David Poland writes 7/8/00: "I have no problem with Laura Ziskin as a producer. I like her films (Pretty Woman, No Way Out, Everybody's All-American, What About Bob?, To Die For, etc.) and for the most part, they make money. But what in hell is she doing as the producer of Spider-Man for Sam Raimi and Columbia Pictures? The idea of Scott "I'm so clever, but I think plot is for suckers" Rosenberg rewriting the movie is scary enough, but is this recent deal designed to make sure that Sony is stuck with a loser after they dump the current administration? How many effects movies has Ziskin done? Zero. How many action movies has Ziskin done? Zero. In fact, I don't think there is a single second of CG in any movie Ziskin has done.
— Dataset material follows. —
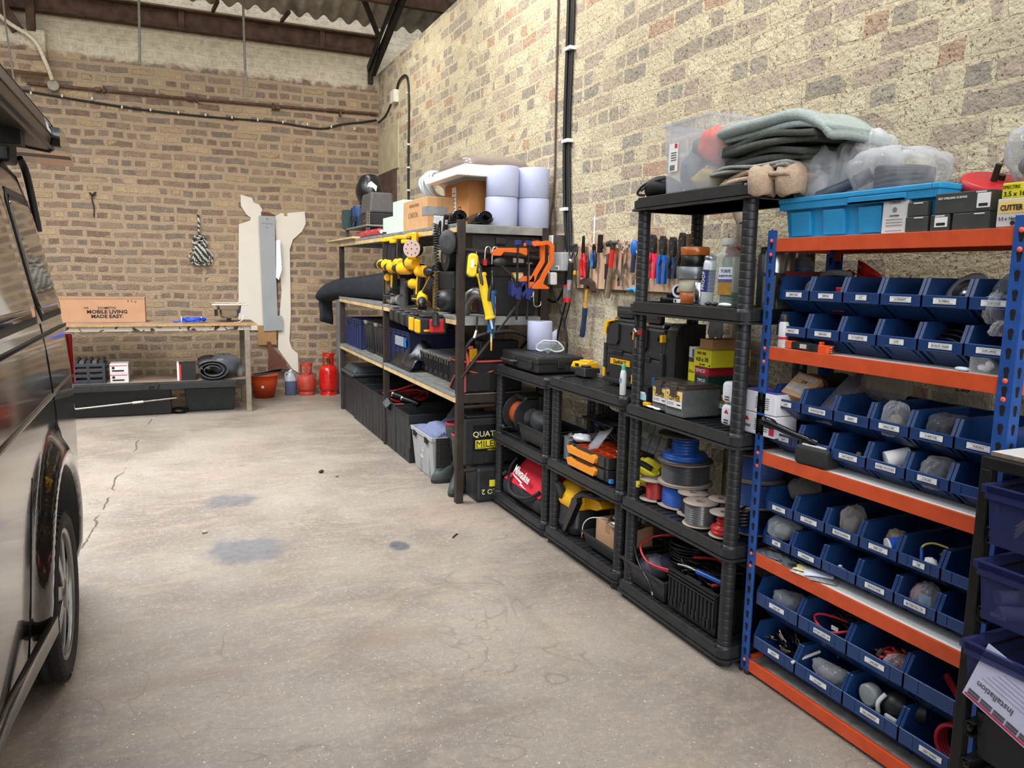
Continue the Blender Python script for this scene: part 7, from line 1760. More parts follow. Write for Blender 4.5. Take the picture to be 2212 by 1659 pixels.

Has she ever had a below-the-line budget of over $30 million to deal with? Again, I respect this woman's work. But even indie producer Christine Vachon seems infinitely more qualified for this particular gig than Ziskin."

Producer Laura Ziskin ("Spider-Man," "As Good as It Gets") tells the Washington Post 11/15/02: "It's our dirty little secret: It's a lifestyle issue. Why aren't there more women directors? Because we want to have husbands and children and homes. A studio executive, a producer, these are jobs you can do with children. Directing is not conducive to that."